Solidariedade na dor

Texto de P. Alcides Marques, CP

Como é que você se sente diante do sofrimento dos outros? Ele o atinge ou não? Se não atinge: o que está acontecendo com você? O que tem acontecido com os seus melhores sentimentos? Caso o sofrimento dos outros te atinge: em que proporção? O que tem provocado em você? Você consegue se sentir feliz sabendo do sofrimento de tanta gente e, particularmente, de pessoas que você conhece? Não é fácil lidar com esta questão. Se já é difícil aprender a conviver com o próprio sofrimento, quanto mais com o sofrimento dos outros. É sobre este tema espinhoso que vamos refletir. “Eu só peço a Deus que a dor não me seja indiferente” (Mercedes Sosa).

São Paulo Apóstolo, na carta aos romanos, apresenta aos cristãos o desafio da solidariedade em duas direções: “alegrai-vos com os que se alegram, chorai com os que choram” (Rom 12,15). Solidariedade na alegria e solidariedade na dor. No momento, vamos nos deter na questão da solidariedade na dor. Gostamos de repetir que é na hora da dor que descobrimos quem são os nossos verdadeiros amigos. “Amigos certos se conhecem nas horas incertas”. Mas também deveríamos pensar que é exatamente nestes momentos que os “nossos” amigos também gostariam da nossa solidariedade. Para o outro, o próximo é você.

O que seria a solidariedade na dor? Um mero sentimento, ou seja, um sentir mal diante da simples constatação de que o outro sofre? Palavras? Ou será que vai além?
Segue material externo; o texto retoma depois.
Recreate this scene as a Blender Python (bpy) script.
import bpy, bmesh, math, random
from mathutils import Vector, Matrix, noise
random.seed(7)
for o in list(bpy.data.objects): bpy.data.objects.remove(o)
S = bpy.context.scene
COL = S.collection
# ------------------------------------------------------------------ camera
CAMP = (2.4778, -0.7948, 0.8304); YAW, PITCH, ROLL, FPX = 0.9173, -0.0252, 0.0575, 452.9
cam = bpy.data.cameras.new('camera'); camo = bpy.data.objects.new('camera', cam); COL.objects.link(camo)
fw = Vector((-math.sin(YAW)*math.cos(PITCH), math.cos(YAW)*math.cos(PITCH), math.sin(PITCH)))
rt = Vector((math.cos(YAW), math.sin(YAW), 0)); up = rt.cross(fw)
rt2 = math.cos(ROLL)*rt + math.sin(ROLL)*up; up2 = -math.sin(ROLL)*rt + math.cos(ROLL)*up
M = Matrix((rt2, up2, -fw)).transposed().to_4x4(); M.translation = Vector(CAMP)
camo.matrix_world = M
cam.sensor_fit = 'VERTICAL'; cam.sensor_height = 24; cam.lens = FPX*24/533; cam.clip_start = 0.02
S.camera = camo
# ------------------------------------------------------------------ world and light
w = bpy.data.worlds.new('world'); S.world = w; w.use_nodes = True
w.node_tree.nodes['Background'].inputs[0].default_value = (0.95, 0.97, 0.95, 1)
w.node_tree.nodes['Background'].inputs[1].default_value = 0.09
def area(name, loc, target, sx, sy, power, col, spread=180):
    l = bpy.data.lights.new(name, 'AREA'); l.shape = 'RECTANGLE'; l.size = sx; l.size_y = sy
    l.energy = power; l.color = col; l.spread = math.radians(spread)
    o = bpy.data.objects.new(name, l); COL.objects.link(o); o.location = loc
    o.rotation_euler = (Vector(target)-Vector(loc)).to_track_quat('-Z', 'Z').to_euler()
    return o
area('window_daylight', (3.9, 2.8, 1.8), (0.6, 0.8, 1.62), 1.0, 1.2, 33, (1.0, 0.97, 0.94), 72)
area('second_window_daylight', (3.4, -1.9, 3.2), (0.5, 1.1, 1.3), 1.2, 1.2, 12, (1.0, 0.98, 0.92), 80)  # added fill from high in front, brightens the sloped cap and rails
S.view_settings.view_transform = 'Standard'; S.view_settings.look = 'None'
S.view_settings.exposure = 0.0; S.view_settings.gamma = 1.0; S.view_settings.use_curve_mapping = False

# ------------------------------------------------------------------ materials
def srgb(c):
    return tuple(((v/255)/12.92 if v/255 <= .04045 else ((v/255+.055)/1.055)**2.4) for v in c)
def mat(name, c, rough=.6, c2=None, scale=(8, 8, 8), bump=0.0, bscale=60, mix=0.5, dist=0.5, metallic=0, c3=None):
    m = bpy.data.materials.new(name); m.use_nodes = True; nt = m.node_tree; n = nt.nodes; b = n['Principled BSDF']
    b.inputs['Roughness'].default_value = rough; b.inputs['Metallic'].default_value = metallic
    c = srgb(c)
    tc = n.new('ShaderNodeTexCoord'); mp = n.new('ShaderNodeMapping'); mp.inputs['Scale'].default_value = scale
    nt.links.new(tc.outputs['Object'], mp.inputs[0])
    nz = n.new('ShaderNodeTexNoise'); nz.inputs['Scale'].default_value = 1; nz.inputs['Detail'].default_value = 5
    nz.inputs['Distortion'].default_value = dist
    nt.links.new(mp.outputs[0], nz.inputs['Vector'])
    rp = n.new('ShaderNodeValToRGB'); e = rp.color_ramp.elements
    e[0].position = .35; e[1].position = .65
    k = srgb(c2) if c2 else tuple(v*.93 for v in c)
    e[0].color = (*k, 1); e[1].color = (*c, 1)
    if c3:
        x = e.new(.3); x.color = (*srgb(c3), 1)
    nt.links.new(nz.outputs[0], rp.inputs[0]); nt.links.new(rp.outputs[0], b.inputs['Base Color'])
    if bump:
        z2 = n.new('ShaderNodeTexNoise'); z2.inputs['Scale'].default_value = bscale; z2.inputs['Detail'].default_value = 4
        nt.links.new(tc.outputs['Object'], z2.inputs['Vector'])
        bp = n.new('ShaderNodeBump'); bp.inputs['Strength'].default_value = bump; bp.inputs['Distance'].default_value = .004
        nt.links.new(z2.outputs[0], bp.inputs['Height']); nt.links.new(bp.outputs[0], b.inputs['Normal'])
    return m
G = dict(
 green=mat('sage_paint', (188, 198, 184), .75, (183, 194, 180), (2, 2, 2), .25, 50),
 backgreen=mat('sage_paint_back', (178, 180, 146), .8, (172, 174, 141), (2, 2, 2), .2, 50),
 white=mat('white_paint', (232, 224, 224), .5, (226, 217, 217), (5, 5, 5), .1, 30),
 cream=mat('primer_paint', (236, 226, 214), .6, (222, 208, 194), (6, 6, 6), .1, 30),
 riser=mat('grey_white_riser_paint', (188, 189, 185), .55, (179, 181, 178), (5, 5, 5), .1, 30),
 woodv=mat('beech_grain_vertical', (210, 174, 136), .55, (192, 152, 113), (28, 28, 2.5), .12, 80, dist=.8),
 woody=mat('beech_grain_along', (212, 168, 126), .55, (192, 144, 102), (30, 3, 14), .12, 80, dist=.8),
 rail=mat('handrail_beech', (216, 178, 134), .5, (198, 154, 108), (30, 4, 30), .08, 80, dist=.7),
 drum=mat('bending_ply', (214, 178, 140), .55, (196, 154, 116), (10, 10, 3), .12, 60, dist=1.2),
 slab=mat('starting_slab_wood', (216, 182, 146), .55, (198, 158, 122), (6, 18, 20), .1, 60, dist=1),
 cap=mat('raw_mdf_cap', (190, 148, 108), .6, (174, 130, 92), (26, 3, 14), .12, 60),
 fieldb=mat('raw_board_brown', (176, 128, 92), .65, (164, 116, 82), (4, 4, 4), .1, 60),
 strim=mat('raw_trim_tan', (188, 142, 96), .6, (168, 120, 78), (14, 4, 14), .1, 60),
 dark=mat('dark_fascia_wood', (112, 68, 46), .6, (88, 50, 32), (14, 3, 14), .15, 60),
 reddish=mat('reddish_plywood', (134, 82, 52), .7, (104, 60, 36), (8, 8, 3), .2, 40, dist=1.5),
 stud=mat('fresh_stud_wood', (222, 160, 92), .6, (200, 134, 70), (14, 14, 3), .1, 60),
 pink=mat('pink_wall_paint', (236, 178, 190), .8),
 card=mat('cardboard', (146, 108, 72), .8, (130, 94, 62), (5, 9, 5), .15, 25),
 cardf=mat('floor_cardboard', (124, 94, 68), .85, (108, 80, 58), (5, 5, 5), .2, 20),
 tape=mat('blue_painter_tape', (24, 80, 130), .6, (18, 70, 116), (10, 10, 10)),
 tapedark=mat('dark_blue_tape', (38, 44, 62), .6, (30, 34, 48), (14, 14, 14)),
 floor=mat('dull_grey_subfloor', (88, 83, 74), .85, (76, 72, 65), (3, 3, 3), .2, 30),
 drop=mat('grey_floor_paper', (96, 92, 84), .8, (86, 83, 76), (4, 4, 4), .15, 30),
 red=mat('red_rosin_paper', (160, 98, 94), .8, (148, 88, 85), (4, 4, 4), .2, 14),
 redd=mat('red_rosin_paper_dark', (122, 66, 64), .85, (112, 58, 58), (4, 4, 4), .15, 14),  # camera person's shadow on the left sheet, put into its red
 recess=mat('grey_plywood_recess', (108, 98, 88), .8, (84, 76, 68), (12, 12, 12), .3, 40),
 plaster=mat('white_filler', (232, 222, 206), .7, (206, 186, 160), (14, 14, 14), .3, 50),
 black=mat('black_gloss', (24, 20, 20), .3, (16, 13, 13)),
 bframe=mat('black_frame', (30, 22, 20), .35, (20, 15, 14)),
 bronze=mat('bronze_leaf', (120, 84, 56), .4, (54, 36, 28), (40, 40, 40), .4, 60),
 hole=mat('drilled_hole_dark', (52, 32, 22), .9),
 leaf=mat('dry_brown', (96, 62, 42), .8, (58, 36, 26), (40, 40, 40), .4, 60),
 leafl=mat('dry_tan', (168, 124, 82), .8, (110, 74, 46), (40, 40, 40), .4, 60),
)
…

Nós cristãos temos um critério para ir trabalhando os nossos sentimentos. E esse critério é Jesus Cristo. Amar como Jesus amou. Na parábola do Bom Samaritano, Jesus nos ensina que a solidariedade se constrói com a compaixão. Lc 10, 33: “Certo samaritano em viagem, porém, chegou junto dele, viu-o e moveu-se de compaixão”. O que aconteceu? Um aproximar-se do outro, um ver o outro, um deixar-se guiar pela voz do coração.

A compaixão implica desenvolver a capacidade de sentir a dor alheia, “sofrer (=pathos) com”. Isso não é a mesma coisa que ter dó ou pena. Parece que estes sentimentos são de quem está numa situação de superioridade diante de outro tido como inferior. Na compaixão, não tem essa história de superioridade e inferioridade. Ela brota da consciência de que somos iguais. O compassivo não se sente superior a ninguém. Por isso mesmo é que é compassivo. Ele sente a dor alheia como se fosse sua. “Chorai com os que choram”.

O sofrimento (da solidariedade) não é sofrer o sofrimento do outro. Ninguém precisa sofrer junto com o outro. Jesus nunca falou que devemos carregar a cruz dele (Jesus) e nem a cruz dos outros. O que Jesus pede é que cada um carregue a própria cruz. “Se alguém quer vir após mim, renuncie a si mesmo, tome SUA cruz cada dia e siga-me” (Lc 9,23).

A solidariedade implica outro tipo de sofrimento: o sofrimento de se deixar afetar pela dor alheia, o sofrimento de buscar palavras libertadoras, o sofrimento de fazer alguma coisa por aquele que sofre. Quem é solidário fatalmente vai se sentir limitado diante das exigências da fraternidade. Isso não é sofrer o sofrimento do outro, mas acolher o sofrimento que vem da solidariedade. O sofrimento do Bom Samaritano foi o risco que ele correu. Ele teve que vencer o medo para amar efetivamente. O Samaritano também “perdeu” uma quantia de dinheiro.

A solidariedade na dor, portanto, deve necessariamente desembocar em algum tipo de ação. Uma ação que brota não de considerações racionais, mas da capacidade de se aproximar, ver e deixar-se conduzir pelo que de melhor existe dentro de nós.